Problem details ▸
Some lines in the records below may hold the word "scene"; give the number of those lines and nothing else.

== Given data ==

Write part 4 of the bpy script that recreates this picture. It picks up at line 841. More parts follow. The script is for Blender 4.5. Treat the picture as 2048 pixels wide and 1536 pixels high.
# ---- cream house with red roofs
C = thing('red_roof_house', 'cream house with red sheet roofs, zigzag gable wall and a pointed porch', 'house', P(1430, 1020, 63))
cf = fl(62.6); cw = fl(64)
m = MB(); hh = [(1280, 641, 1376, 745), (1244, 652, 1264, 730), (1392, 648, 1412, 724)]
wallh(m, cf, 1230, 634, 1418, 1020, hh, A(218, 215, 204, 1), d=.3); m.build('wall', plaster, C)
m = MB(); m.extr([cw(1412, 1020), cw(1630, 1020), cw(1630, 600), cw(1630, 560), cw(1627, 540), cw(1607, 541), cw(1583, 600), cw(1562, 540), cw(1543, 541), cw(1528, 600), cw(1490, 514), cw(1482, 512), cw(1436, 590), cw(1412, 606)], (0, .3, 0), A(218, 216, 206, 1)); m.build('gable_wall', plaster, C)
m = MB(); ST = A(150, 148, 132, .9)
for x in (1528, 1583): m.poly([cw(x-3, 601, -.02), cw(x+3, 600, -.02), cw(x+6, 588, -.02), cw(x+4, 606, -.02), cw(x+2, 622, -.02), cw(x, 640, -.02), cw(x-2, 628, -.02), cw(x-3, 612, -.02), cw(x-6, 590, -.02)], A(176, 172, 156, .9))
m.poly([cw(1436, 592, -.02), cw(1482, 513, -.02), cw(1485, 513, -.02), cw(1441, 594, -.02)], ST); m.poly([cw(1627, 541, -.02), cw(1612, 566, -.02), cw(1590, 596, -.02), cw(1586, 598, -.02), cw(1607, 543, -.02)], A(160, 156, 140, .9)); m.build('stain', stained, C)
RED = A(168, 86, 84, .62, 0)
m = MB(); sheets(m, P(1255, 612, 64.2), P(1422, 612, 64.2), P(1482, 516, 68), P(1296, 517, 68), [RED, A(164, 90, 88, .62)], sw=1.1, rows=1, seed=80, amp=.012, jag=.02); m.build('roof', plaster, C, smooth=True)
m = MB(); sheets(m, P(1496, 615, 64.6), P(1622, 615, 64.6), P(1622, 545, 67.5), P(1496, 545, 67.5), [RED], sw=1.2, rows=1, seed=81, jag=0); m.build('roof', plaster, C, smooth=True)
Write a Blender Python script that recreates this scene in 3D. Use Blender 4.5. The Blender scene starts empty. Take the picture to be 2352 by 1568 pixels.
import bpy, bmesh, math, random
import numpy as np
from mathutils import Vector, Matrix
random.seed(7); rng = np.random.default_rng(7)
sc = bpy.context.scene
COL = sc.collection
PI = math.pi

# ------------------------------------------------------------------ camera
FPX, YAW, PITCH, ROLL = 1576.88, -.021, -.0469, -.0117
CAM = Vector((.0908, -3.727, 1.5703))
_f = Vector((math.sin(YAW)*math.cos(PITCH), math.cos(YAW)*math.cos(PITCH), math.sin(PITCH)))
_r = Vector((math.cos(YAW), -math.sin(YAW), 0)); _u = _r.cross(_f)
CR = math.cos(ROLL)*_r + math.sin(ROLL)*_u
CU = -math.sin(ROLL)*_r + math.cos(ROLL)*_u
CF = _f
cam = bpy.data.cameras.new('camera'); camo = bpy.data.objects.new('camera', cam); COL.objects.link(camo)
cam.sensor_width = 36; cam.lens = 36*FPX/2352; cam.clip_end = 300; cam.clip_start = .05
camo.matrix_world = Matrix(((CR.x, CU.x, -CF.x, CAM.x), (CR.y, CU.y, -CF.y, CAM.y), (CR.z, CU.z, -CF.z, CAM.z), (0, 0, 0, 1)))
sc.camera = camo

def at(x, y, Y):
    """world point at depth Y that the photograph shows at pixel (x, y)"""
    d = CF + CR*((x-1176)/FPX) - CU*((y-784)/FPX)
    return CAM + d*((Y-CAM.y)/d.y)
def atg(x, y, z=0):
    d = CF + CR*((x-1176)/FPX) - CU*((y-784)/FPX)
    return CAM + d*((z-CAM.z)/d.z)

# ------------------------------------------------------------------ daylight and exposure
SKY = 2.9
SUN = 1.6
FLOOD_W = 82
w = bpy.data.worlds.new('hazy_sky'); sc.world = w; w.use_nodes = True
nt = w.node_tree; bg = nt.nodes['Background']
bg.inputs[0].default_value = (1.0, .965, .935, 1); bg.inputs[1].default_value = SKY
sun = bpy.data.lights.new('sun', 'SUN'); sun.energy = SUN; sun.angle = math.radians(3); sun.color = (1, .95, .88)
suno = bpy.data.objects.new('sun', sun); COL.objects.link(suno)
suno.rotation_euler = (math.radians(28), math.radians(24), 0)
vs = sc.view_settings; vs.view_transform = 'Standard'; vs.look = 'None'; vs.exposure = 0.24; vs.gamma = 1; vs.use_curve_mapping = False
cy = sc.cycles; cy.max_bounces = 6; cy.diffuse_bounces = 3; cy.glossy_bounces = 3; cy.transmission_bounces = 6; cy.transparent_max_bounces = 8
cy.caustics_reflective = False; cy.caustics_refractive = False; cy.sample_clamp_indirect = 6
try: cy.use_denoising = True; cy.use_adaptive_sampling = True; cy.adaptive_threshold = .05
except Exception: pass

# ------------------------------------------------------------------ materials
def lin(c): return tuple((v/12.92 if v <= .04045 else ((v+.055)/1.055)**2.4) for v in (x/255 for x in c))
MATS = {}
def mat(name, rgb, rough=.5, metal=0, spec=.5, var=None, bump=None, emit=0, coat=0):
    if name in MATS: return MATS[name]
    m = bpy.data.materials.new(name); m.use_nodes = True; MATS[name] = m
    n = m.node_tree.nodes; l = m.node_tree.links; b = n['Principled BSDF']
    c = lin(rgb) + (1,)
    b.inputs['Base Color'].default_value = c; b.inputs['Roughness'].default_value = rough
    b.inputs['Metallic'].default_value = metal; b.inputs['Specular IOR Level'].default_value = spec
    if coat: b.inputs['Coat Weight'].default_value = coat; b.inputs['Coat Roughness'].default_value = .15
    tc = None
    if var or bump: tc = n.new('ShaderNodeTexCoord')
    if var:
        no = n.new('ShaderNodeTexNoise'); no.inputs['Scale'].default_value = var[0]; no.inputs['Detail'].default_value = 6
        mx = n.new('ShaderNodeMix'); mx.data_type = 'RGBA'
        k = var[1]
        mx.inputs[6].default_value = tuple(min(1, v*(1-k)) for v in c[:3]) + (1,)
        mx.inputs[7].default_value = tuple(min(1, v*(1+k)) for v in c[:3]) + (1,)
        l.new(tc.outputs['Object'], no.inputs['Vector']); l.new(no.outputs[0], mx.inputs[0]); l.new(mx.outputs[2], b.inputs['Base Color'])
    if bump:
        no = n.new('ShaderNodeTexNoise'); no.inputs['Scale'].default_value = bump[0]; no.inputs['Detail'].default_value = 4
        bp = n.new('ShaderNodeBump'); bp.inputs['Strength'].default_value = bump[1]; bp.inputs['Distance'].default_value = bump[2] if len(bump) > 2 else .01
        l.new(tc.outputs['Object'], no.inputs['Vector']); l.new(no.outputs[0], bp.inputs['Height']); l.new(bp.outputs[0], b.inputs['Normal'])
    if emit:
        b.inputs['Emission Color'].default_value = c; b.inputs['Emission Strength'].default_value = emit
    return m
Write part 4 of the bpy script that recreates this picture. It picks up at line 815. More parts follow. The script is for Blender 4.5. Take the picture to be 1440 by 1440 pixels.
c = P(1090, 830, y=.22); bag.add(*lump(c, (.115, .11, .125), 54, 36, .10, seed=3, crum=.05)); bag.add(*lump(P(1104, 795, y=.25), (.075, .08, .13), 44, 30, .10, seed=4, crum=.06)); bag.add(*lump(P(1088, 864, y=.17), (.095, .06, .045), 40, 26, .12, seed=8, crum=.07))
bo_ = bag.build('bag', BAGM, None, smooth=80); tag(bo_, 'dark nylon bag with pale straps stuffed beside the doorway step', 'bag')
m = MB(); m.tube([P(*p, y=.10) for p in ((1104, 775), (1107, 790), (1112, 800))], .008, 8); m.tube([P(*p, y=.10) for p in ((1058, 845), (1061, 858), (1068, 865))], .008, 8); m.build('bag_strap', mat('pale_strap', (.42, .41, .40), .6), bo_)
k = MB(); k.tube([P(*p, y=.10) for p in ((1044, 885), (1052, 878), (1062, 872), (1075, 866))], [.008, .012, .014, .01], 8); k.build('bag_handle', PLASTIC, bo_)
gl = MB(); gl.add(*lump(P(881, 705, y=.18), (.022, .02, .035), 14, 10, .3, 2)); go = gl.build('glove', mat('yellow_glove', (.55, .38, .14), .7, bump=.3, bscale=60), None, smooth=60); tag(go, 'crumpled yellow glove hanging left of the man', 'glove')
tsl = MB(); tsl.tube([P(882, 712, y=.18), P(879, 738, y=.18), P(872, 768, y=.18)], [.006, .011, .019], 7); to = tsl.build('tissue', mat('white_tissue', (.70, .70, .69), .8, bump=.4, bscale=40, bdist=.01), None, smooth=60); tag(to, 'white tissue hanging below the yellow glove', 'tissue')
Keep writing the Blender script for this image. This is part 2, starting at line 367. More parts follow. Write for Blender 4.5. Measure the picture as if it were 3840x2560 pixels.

===

Task solution ▸
2